News
Auschwitz Commandant Rudolf Hoess on the Gallows
An article in the monthly Focus Historia is devoted to the execution of camp commandant Rudolf Hoess at the Auschwitz site in April 1947, and the photographs taken at the time.
We are publishing mostly unknown photographs from the execution of Rudolf Hoess, commandant of the Auschwitz-Birkenau camp. They were taken by the late Stanisław Dąbrowiecki, a press photographer, on April 16, 1947. They were kept secret for several decades in communist Poland. The negatives were stored in a safe at the Justice Ministry, but disappeared at some unknown time. Only 11 prints remain.
The trial of the 47-year-old Hoess began on March 11, 1947, in the auditorium of the ZNP [Polish Teachers’ Union] in the Powiśle district of Warsaw, which was the only auditorium large enough for the proceedings at the time. It held about 500 people. Equipment for simultaneous translation into several languages was installed. Those present were mainly former Auschwitz prisoners.
The British had arrested Hoess, who was one of the most sought-after war criminals. He appeared on the witness stand several times during at the International Military Tribunal in Nuremberg. While never denying that he had committed crimes, he contended that he had only been following orders.
Hoess was turned over to Poland in 1946. He was calm and controlled during his trial. He had no illusions about the fate that awaited him. To the end, he contended that, at the most, a million and a half people had died at Auschwitz, not 5 or 6 million. At the end of the trial, he requested the court’s permission to send his wedding ring to his wife. The court announced its verdict, sentencing Hoess to death by hanging, on April 2, 1947.
The day after the verdict, former prisoners petitioned the court for the execution to take place on the grounds of the camp. It was scheduled for April 14, but postponed because of fears that Oświęcim residents would attempt to lynch Hoess when he was being transferred to the site.
German POWs erected the gallows, with a trap door, at dawn. It cannot be ruled out that they were also the hangmen. No one was admitted to the grounds without a special pass. Armed, uniformed guards stood everywhere. Hoess arrived at 8 a.m. and was taken to the building that had once housed the commandant’s office. There, he asked for a cup of coffee. Once he had drunk it, he was led to a cell in the “bunker,” the camp jail in Block no. 11, also known as the “Death Block.”
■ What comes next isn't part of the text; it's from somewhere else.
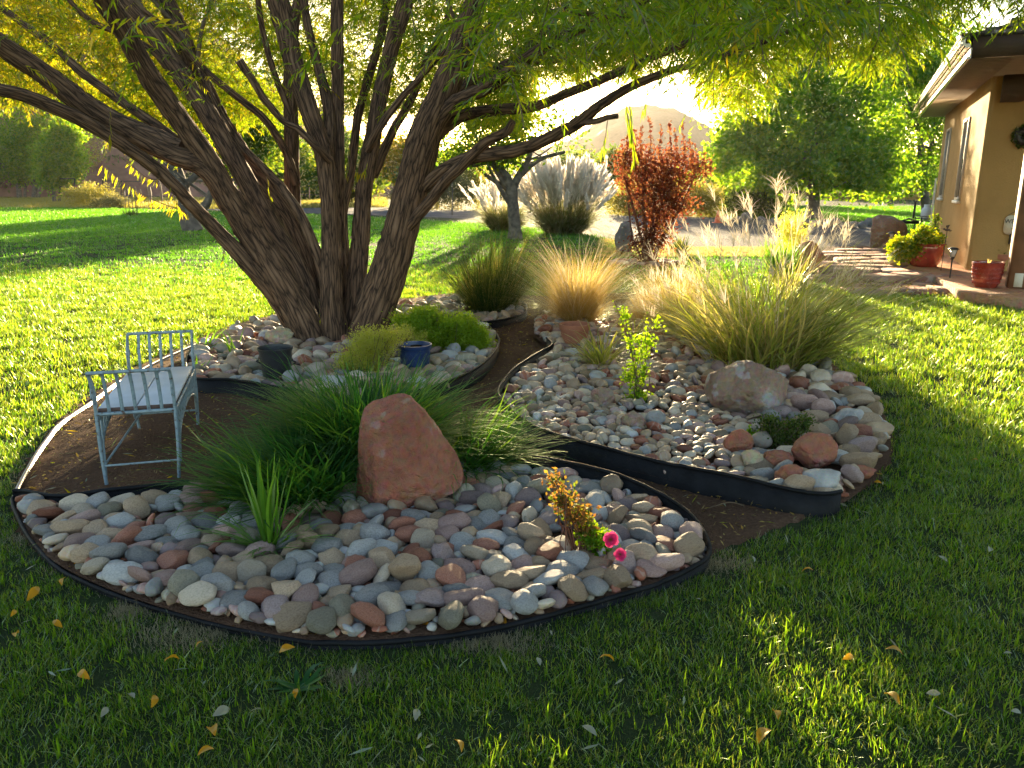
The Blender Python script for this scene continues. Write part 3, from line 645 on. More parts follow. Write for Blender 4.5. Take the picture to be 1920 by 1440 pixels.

Hoess was led out punctually at 10 a.m. He was calm. With energetic steps, almost strutting, he walked along the main camp street. Since his hands were handcuffed behind his back, the executioners had to help him climb onto the stool placed above the trapdoor. A priest, whose presence had been requested by the condemned man, approached the gallows. This was Father Tadeusz Zaremba, a Salesian from Oświęcim.
A prosecutor read out the sentence. The hangman placed the noose on Hoess’s neck, and Hoess adjusted it with a movement of his head. When the hangman pulled the stool from under the former commandant, his body struck the trapdoor, which opened, leaving Hoess hanging. The priest began to recite the prayer for the dying. It was 10:08 a.m. A physician pronounced Hoess dead at 10:21. His remains were probably cremated.
The Polish press noted the execution only briefly. Newspapers were apparently forbidden to print eyewitness accounts. Documents found among the records of the Hoess case indicate that the state authorities decided in early 1947 to stop holding public executions of German war criminals. This occurred after the execution in the summer of 1946 of Arthur Greiser, Gauleiter of “Warthe-Land.” Crowds of people watched his hanging on the slopes of the Citadel in Poznań. A picnic atmosphere prevailed, there were children among the observers, and vendors sold ice cream, soft drinks, and sweets. After the execution, people fought over pieces of the hangman’s rope. Intellectuals and Church officials protested to the authorities. The ministry of justice decided that the execution of the Auschwitz commandant should be a less public affair. More than 100 people—former prisoners and high officials from the ministry of justice, the state prosecutor’s office, and the Security Bureau—witnessed the hanging. This was the last public execution in Poland.